Though his appearance became as much a liability as an asset, Tunney’s law carried the substance he had been said to lack. Before the Microsoft case, the Tunney Act was best known as the legal instrument that led to the breakup of AT&T. In creating it, Tunney seemed well aware of the back-room manipulation that goes on between governments and major companies. That’s why it includes disclosure provisions to ensure that a company settling antitrust charges doesn’t get favors from government employees. Specifically, it says the companies in question must reveal “any and all written or oral communications” with “any officer or employee of the United States” related to the settlement.
This became an issue just a month ago, when Microsoft was slapped on the wrist by the American Antitrust Institute (AAI) for failing to make all the necessary disclosures. The AAI said Microsoft only talked about its contracts with the executive branch, not Congress. Microsoft responded that AT&T acted no differently in its case. This brought Tunney himself out of the woodwork: he wrote to the DoJ that he intended his act to apply to all government employees, including members of Congress and even their aids. There was some brief hope that this point of conflict would temporarily bring Microsoft’s settlement push to a halt, but the momentum to resolve this case is too strong.
The Tunney Act also requires Kollar-Kelly to approve any settlement between Microsoft and the DoJ. In one critical respect this will be a first, because no case under the Tunney Act — even AT&T — has ever gone to trial.
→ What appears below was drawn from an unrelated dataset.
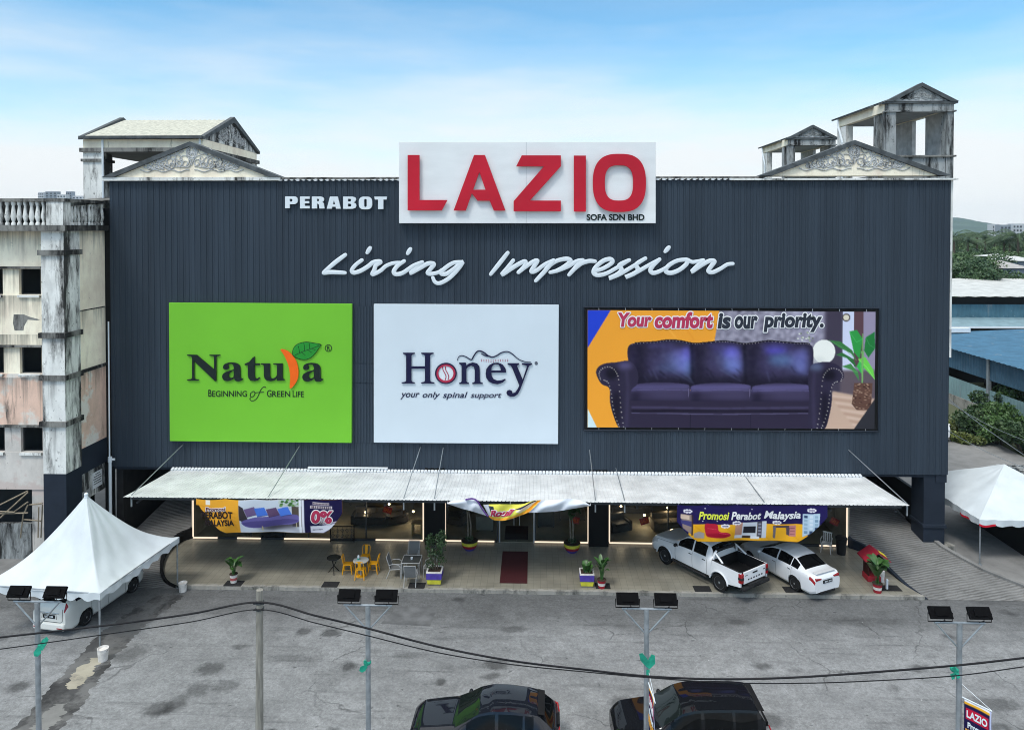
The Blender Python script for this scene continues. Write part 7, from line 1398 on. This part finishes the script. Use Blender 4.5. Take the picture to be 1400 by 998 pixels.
cable('yard_cable', 'upper thin pale cable slanting down over the right yard', [(1290, 540), (1340, 580), (1400, 622), (1440, 650)], 8, .02, M_['galv'])
cable('yard_cable', 'middle thin pale cable slanting down over the right yard', [(1290, 545), (1345, 578), (1400, 602), (1440, 618)], 9, .016, M_['galv'])
cable('yard_cable', 'lowest thin pale cable slanting past the yard bushes', [(1290, 585), (1330, 608), (1370, 627), (1440, 655)], 8, .016, M_['galv'])

# ------------------------------------------------------------------ porch furniture and plants
def G0(px, py): return at(px, py, Z=0)
myel = mat('yellow_metal', (.72, .34, .012), .4, var=.08); mgr = mat('grey_furniture_metal', (.36, .37, .37), .45, var=.08); msl = mat('grey_sling', (.17, .175, .175), .75, var=.1)
def yellow_chair(label, loc, rot):
    t = thing('metal_chair', label, 'chair', loc, rot, 'yellow metal cafe chairs'); b = MB(); b.box(-.19, .19, -.19, .19, .43, .455); b.build('seat', myel, t, world=False, bevel=.03)
    for sx in (-1, 1):
        for sy in (-1, 1): b = MB(); b.tube([(sx * .165, sy * .165, .43), (sx * .215, sy * .225, 0)], [.045, .018], 6); b.build('leg', myel, t, world=False)
    b = MB(); b.tube([tuple(q) for q in catmull([(-.17, -.18, .44), (-.185, -.225, .65), (-.16, -.26, .82), (0, -.265, .86), (.16, -.26, .82), (.185, -.225, .65), (.17, -.18, .44)], 4)], .016, 6); b.build('back_frame', myel, t, 50, world=False); b = MB(); b.add([(-.055, -.19, .45), (.055, -.19, .45), (.075, -.262, .85), (-.075, -.262, .85), (-.055, -.2, .45), (.055, -.2, .45), (.075, -.272, .85), (-.075, -.272, .85)], [(0, 1, 2, 3), (7, 6, 5, 4), (0, 4, 5, 1), (1, 5, 6, 2), (2, 6, 7, 3), (3, 7, 4, 0)]); b.build('backrest', myel, t, world=False)
    b = MB(); [b.tube([(sx * .19, -.19, .2), (sx * .19, .19, .2)], .008, 4) for sx in (-1, 1)]; b.tube([(-.185, .19, .42), (0, .2, .40), (.185, .19, .42)], .02, 5); b.build('apron', myel, t, world=False)
tc_ = G0(493.5, 787)
t = thing('round_table', 'small round white cafe table among the yellow chairs', 'table', tuple(tc_)); x, y = tc_.x, tc_.y; b = MB(); b.lathe([(.0, .70), (.34, .70), (.36, .715), (.355, .735), (0, .735)], (x, y, 0), 28); b.build('tabletop', mat('table_white', (.42, .43, .41), .35, var=.1), t, 40); b = MB(); b.lathe([(.035, .02), (.035, .70)], (x, y, 0), 10); b.build('column', mgr, t, 40); b = MB(); b.lathe([(.22, 0), (.21, .02), (.04, .045)], (x, y, 0), 20); b.build('base', myel, t, 40)
for lab, px, py, a in (('yellow metal chair at the left side of the round white table', 476, 783, -math.pi / 2), ('yellow metal chair nearest the camera at the round white table', 493, 790, 0), ('yellow metal chair at the right side of the round white table', 511, 782, math.pi / 2), ('yellow metal chair behind the round white table', 499, 772, math.pi)): yellow_chair(lab, tuple(G0(px, py)), a + random.uniform(-.15, .15))
t = thing('dispenser', 'tiny teal based tissue dispenser on the round white table', 'dispenser', (x - .12, y + .02, .737)); b = MB(); b.lathe([(.05, .737), (.05, .80), (.03, .81)], (x - .12, y + .02, 0), 10); b.build('base', mat('teal_plastic', (.03, .3, .24), .5), t, 40); b = MB(); b.lathe([(.03, .812), (.055, .88), (.03, .95), (0, .96)], (x - .12, y + .02, 0), 10); b.build('tissue', M_['letterwhite'], t, 40)
q = G0(456.5, 783); t = thing('bistro_table', 'black wire bistro table with folding legs left of the yellow chairs', 'table', tuple(q)); x, y = q.x, q.y; b = MB(); b.tube([(x + .30 * math.cos(a), y + .30 * math.sin(a), .72) for a in np.linspace(0, 2 * math.pi, 25)], .022, 6); b.build('rim', M_['black'], t); b = MB(); b.lathe([(0, .712), (.29, .712), (.29, .722), (0, .722)], (x, y, 0), 24); b.build('tabletop', mat('table_smoke', (.04, .042, .035), .2, var=.2), t)
for k in range(3): a = k * 2.1 + .3; b = MB(); b.tube([tuple(q_) for q_ in catmull([(x + .14 * math.cos(a), y + .14 * math.sin(a), .71), (x + .05 * math.cos(a), y + .05 * math.sin(a), .42), (x + .28 * math.cos(a + 2.6), y + .28 * math.sin(a + 2.6), 0)], 4)], .018, 6); b.build('leg', M_['black'], t)
def sling_chair(label, loc, rot):
    t = thing('garden_chair', label, 'chair', loc, rot, 'grey sling garden chairs'); 
    b = MB(); b.add([(-.24, .24, .43), (.24, .24, .43), (.24, -.2, .40), (-.24, -.2, .40), (-.24, .24, .415), (.24, .24, .415), (.24, -.2, .385), (-.24, -.2, .385)], [(0, 1, 2, 3), (7, 6, 5, 4), (0, 4, 5, 1), (3, 2, 6, 7), (1, 5, 6, 2), (0, 3, 7, 4)]); b.build('seat', msl, t, world=False)
    b = MB(); b.add([(-.24, -.2, .42), (.24, -.2, .42), (.24, -.36, .95), (-.24, -.36, .95), (-.24, -.215, .42), (.24, -.215, .42), (.24, -.375, .95), (-.24, -.375, .95)], [(0, 1, 2, 3), (7, 6, 5, 4), (0, 4, 5, 1), (1, 5, 6, 2), (2, 6, 7, 3), (3, 7, 4, 0)]); b.build('backrest', msl, t, world=False)
    for sx in (-1, 1):
        X = sx * .265; b = MB(); b.tube([tuple(p) for p in catmull([(X, .27, 0), (X, .26, .44), (X, .22, .58), (X, .05, .66), (X, -.15, .64), (X, -.27, .60)], 4)], .017, 6); b.build('arm', mgr, t, 50, world=False)
        b = MB(); b.tube([(X, -.38, .97), (X, -.20, .41), (X, -.38, 0)], .017, 6); b.build('leg', mgr, t, world=False); b = MB(); b.tube([(X, .26, .43), (X, -.20, .40)], .017, 6); b.build('rail', mgr, t, world=False)
    b = MB(); b.tube([(-.265, -.38, .97), (.265, -.38, .97)], .017, 6); b.tube([(-.265, .25, .43), (.265, .25, .43)], .015, 6); b.build('crossbar', mgr, t, world=False)
tq = G0(563, 785); t = thing('garden_table', 'square grey glass topped table among the sling chairs', 'table', tuple(tq)); x, y = tq.x, tq.y; b = MB(); b.box(x - .40, x + .40, y - .40, y + .40, .70, .712); b.build('tabletop', mat('smoked_glass', (.05, .055, .055), .12, var=.1), t); b = MB()
for a, c in (((-.42, -.42), (.42, -.42)), ((.42, -.42), (.42, .42)), ((.42, .42), (-.42, .42)), ((-.42, .42), (-.42, -.42))): b.tube([(x + a[0], y + a[1], .705), (x + c[0], y + c[1], .705)], .02, 6)
b.build('frame', mgr, t)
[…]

In this case, the court has already ruled Microsoft operated an illegal monopoly. Should Kelly endorse the settlement, the nine states that are looking for tougher penalties will be handicapped. If she doesn’t, expect the two sides to come out swinging for a KO.
If she is truly interested in the public interest, it behooves Kollar-Kelly to at least listen to the sanctions the nine states seek in more detail before rendering such an important decision. John Tunney may never have imagined the title bout we’re watching now, but he has given the judge a powerful tool with which she could do some good. Let’s hope she uses it before we reach the final round, when it will be too late.